HONG KONG -- Canada finished in a tie for 11th at the Hong Kong Sevens rugby tournament Sunday.

The Canadian men opened the day with a 21-10 win over Kenya before losing 38-19 to France in the consolation Bowl semifinals.

Fiji won the tournament title later Sunday, routing defending champion New Zealand 33-19 in the final. South Africa finished third, beating Samoa 26-5. The U.S. Eagles were fifth.

Drawn in a tough pool Canada went 1-2 in the first two days of competition, with a victory over unheralded Belgium and losses to Samoa (24-19) and Fiji (45-0).

On Sunday, Harry Jones, John Moonlight and Sean White scored tries for Canada against Kenya with Jones kicking three conversions. Liam Underwood, who eventually left with an injury, scored two tries and Pat Kay added another with two conversions from Jones in the loss to France.

The win was Fiji's third in four years in the Hong Kong Sevens, and a record-extending 13th in the tournament.

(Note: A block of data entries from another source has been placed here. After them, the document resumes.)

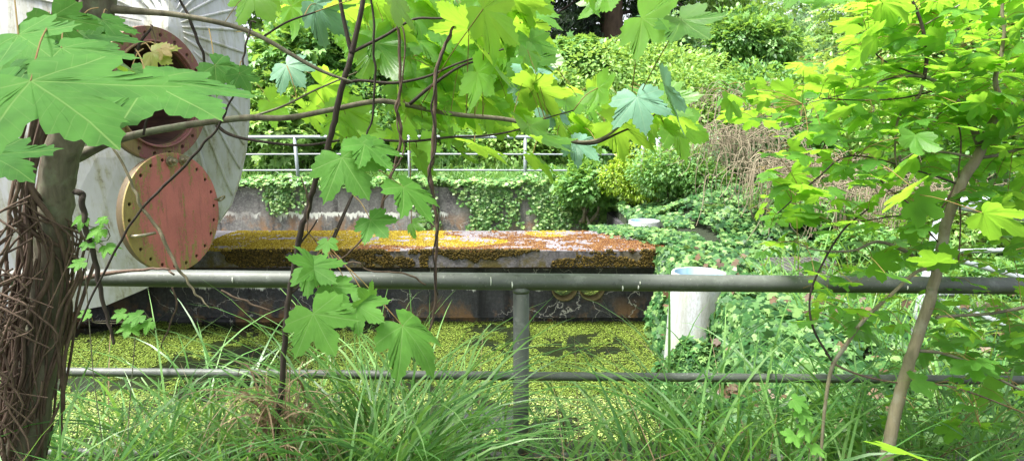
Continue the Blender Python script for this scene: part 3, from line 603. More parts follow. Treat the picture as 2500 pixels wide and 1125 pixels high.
# ------------------------------------------------------------------ ivy
def ivy(name,pos,out,size,mat,label,downbias=.6):
    k=len(pos); D=unit(np.column_stack([rng.normal(size=k)*.7,rng.normal(size=k)*.5-.25,-rng.random(k)*downbias-.1])+out*.35)
    Nn=unit(out+rng.normal(size=(k,3))*.33); D=unit(D-Nn*np.sum(D*Nn,axis=1,keepdims=True)+rdir(k)*.1)
    o=scatter(name,IVY,pos,D,Nn,size,M[mat]); o['kind']='stuff'; o['label']=label; return o
def plateau():
    n=52000; x=BX-.05+rng.random(n)**1.3*5.5; y=2.9+rng.random(n)*10; P_=[];O=[]
    for a,b_ in zip(x,y):
        if abs(a-1.77)<.30 and 8.98<b_<9.6: continue
        if abs(a-(g0[0]+.06))<.36 and g0[1]-.8<b_<g0[1]+.3 and rng.random()<.75: continue
        z=gh(a,b_)+.07+.16*abs(nz((a*1.7,b_*1.7,3)))+.05*rng.random()-rng.random()*.06
        if abs(a-1.77)<.6 and 8.2<b_<9.7: z=min(z,max(gh(a,b_)+.03,.25)+.03*rng.random())
        if nz((a*2.3,b_*2.3,7))<-.40: continue
        P_.append((a,b_,z)); O.append((nz((a*3,b_*3,1))*.7-.1,nz((a*3,b_*3,5))*.7-.45,1))
    P_=np.array(P_); O=unit(np.array(O)); s=rng.uniform(.028,.080,len(P_)); ivy('ivy',P_,O,s,'ivy','pale green ivy carpet over the bank beside the basin')
    # steep face above the water
    n=13000; y=2.95+rng.random(n)*4.4; z=-.62+rng.random(n)**.8*.95
    k=np.array([nz((b_*2.2,c*2.6,3))>-.28 for b_,c in zip(y,z)]); y=y[k];z=z[k]
    bul=.10+.22*(1-(z+.62)/.95)+.1*np.array([nz((b_*2,c*2,9)) for b_,c in zip(y,z)])
    pos=np.column_stack([BX-bul*rng.uniform(.3,1,len(y)),y,z]); out=np.tile([-.8,-.55,.45],(len(y),1)); ivy('ivy',pos,unit(out+.0),rng.uniform(.035,.07,len(y)),'ivy','ivy hanging down the side wall of the basin',1.0)
    # heap in front of the stand pipe foot
    n=6500; th=rng.random(n)*2*math.pi; ph=np.arccos(rng.random(n)); dirs=np.column_stack([np.sin(ph)*np.cos(th),np.sin(ph)*np.sin(th),np.cos(ph)])
    c=np.array([1.42,5.10,-.58]); pos=c+dirs*np.array([.33,.30,.56])*(1+.2*np.array([nz(d*2.5) for d in dirs]))[:,None]*rng.uniform(.85,1.02,n)[:,None]
    ivy('ivy',pos,dirs,rng.uniform(.04,.075,n),'ivy','ivy heap around the foot of the leaning stand pipe')
    # over the slab end and behind
    n=3600; x=rng.uniform(1.05,BX+.15,n); y=rng.uniform(SY0+.25,SY1+.3,n); k=(x-1.05)/.8+(y-SY0-.25)/1.5+rng.normal(size=n)*.15>.95
    pos=np.column_stack([x,y,SZ1+.02+np.where(y>8.5,.01,.07)*rng.random(n)])[k]; ivy('ivy',pos,np.tile([-.1,-.3,1.],(k.sum(),1)),rng.uniform(.035,.06,k.sum()),'ivy','ivy creeping over the right end of the mossy slab')
    n=500; x=rng.uniform(1.58,BX+.1,n); z=rng.uniform(-.1,SZ1+.05,n); k=rng.random(n)<.4+.6*(x>1.66)
    ivy('ivy',np.column_stack([x,np.full(n,SY0-.03)-rng.random(n)*.04,z])[k],np.tile([-.2,-1,.3],(k.sum(),1)),rng.uniform(.035,.06,k.sum()),'ivy','ivy strand hanging over the slab front corner',1.)
    # brown dead leaves
    n=120; x=BX+rng.random(n)**1.5*2.5; y=3.2+rng.random(n)*4; pos=np.array([(a,b_,gh(a,b_)+.16+.1*rng.random()) for a,b_ in zip(x,y)])
    y2=rng.uniform(3.2,6.5,60); z2=rng.uniform(-.5,.2,60); pos=np.vstack([pos,np.column_stack([BX-.2-rng.random(60)*.1,y2,z2])]); ivy('dead_leaves',pos,np.tile([-.3,-.3,1.],(len(pos),1)),rng.uniform(.03,.07,len(pos)),'dead','brown dead leaves caught among the ivy')
    # hanging on the far wall: strands
    P_=[]
    for k in range(380):
        x0=rng.uniform(-5.2,3.1); dens=-.02+.60*max(0,min(1,(x0+2.2)/4.2)); 
        if nz((x0*1.1,0,2))*.9+dens<.34*rng.random()+.12: continue
        ln=rng.uniform(.15,1.05)*(1 if x0>-2 else .6); zc=.54
        for i in range(int(ln/.010)):
            P_.append((x0+.10*math.sin(i*.06+k)+rng.normal()*.045,12.57-rng.random()*.05,zc-i*.010+rng.normal()*.02))
    P_=np.array(P_); ivy('ivy',P_,np.tile([0,-1,.5],(len(P_),1)),rng.uniform(.03,.06,len(P_)),'ivy_light','ivy strands hanging down the far basin wall',1.)
    n=9500; x=rng.uniform(-6,3.2,n); y=12.5+rng.random(n)*.7; z=.50+.08*rng.random(n)+.26*np.array([abs(nz((a*2,b_*2,0))) for a,b_ in zip(x,y)])
    ivy('ivy',np.column_stack([x,y,z]),np.tile([0,-.5,1.],(n,1)),rng.uniform(.04,.075,n),'ivy_light','ivy fringe along the top of the far basin wall')
plateau()
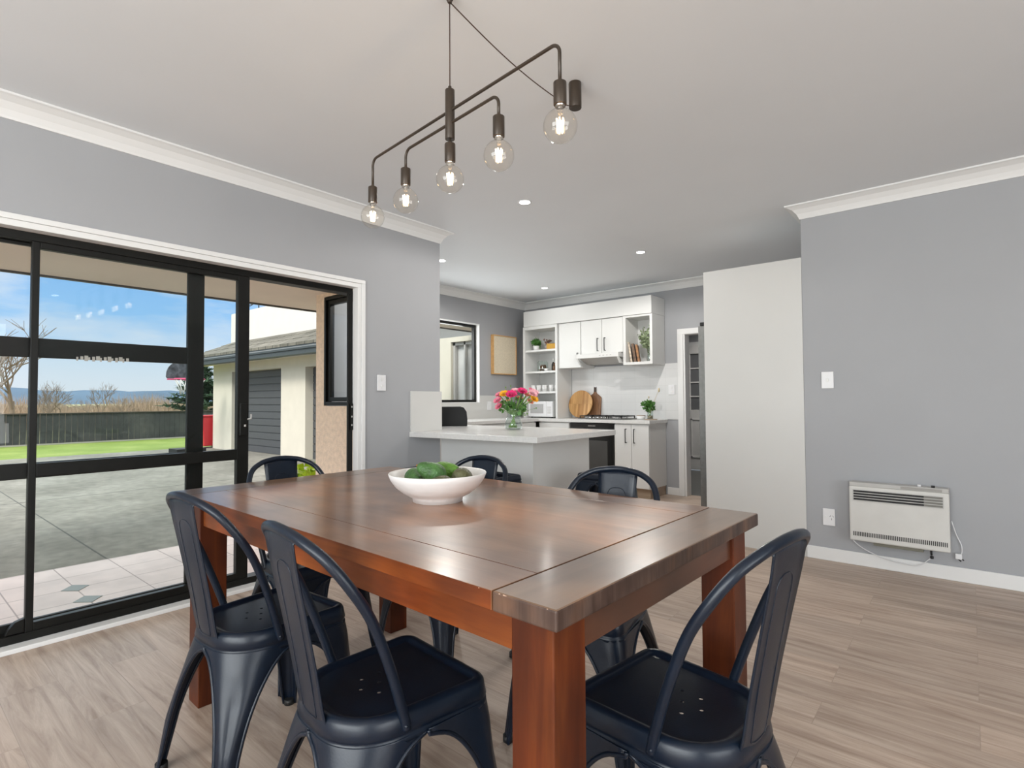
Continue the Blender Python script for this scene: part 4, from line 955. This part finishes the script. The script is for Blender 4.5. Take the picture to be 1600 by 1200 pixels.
# cubby contents
bks = ((-3.098, 8, .245, .022, (.55, .46, .36), 'pale spined cookbook leaning at the left in the open cubby'), (-3.050, 8, .225, .030, (.13, .07, .035), 'dark brown cookbook leaning in the open cubby'), (-3.004, 8, .21, .024, (.30, .13, .04), 'rust brown cookbook beside the dark one in the open cubby'))
for i, (x, lean, h, t_, c, lab) in enumerate(bks):
    t = thing('cookbook', lab, 'book', (x, 5.93, 1.581), rad(28), 'cookbooks in the cubby'); t.rotation_euler = (0, rad(-lean), rad(22)) 
    cm = mat('book_cover_%d' % i, c, .5, noise=(28, .75, 3)); b = B(); box(b, -t_/2, 0, 0, -t_/2+.002, .19, h); box(b, t_/2-.002, 0, 0, t_/2, .19, h); box(b, -t_/2, -.002, 0, t_/2, 0, h); obj('cover', b, cm, t)
    obj('pages', BX(-t_/2+.0025, .001, .003, t_/2-.0025, .186, h-.003), mat('page_block', (.6, .55, .45), .9), t)
ev = thing('eucalyptus_vase', 'clear vase of grey green eucalyptus in the open cubby', 'vase', (-2.905, 6.02, 1.581))
obj('glass_vase', lathe(B(), [(0, .001), (.034, .001), (.038, .03), (.030, .11), (.036, .18), (.034, .18), (.028, .11), (.035, .03), (.032, .006), (0, .006)], 24), M_vase, ev)
b = B(); b2 = B(); rnd = random.Random(12)
for k in range(13):
    dx = rnd.uniform(-.13, .045); dy = rnd.uniform(-.06, .05); h = rnd.uniform(.27, .43); pts_ = [(0, 0, .02), (dx*.3, dy*.3, .17), (dx*.7, dy*.7, h*.75), (dx, dy, h)]; tube(b, pts_, .0018, 5)
    for q in spline(pts_, 5)[7:]: leafcluster(b2, q, .022, 3, .030, 1, k*17+int(q[2]*900), .0)
obj('stems', b, mat('sage_stem', (.18, .2, .10), .7), ev); obj('leaves', b2, M_sage, ev)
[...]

Fiji's third win from six tournaments in the sevens world series also lifted it above New Zealand into second place, two points behind leader South Africa, and in position to win a first series in nine years. New Zealand, overall champion last season, is one point behind.

Canada remains in 13th place

The Japan Sevens is next weekend in Tokyo. Canada is will play in a pool with Kenya, South Africa and the U.S.

Fiji raced to a 21-0 lead in the first half of the final, taking the tension out of the 12th final matchup between the tournament's most successful sides.

Each time New Zealand rallied, Fiji had a reply, and even denied New Zealand the last say when Fiji's Vatemo Ravouvou and Apisai Domolailai bundled out Rieko Ioane just shy of the left corner flag.

"Tactically, we were really astute," Fiji coach Ben Ryan said. "I'm really pleased with the way they managed the final."

Fiji did well merely to survive its quarter-final. It led England 14-5 with a penalty try, then lost a man to the sin-bin, too. England, at 14-12 down, gave James Rodwell a chance in the right corner, but Rawaca pulled off a brilliant try-saving tackle.

Fiji blasted to a 21-0 lead against South Africa in the semifinals then just managed to hold on 21-15 in another thriller.

"That's a great Fijian side," New Zealand coach Gordon Tietjens said. "They defended really well and a couple of length-of-the-field tries killed us."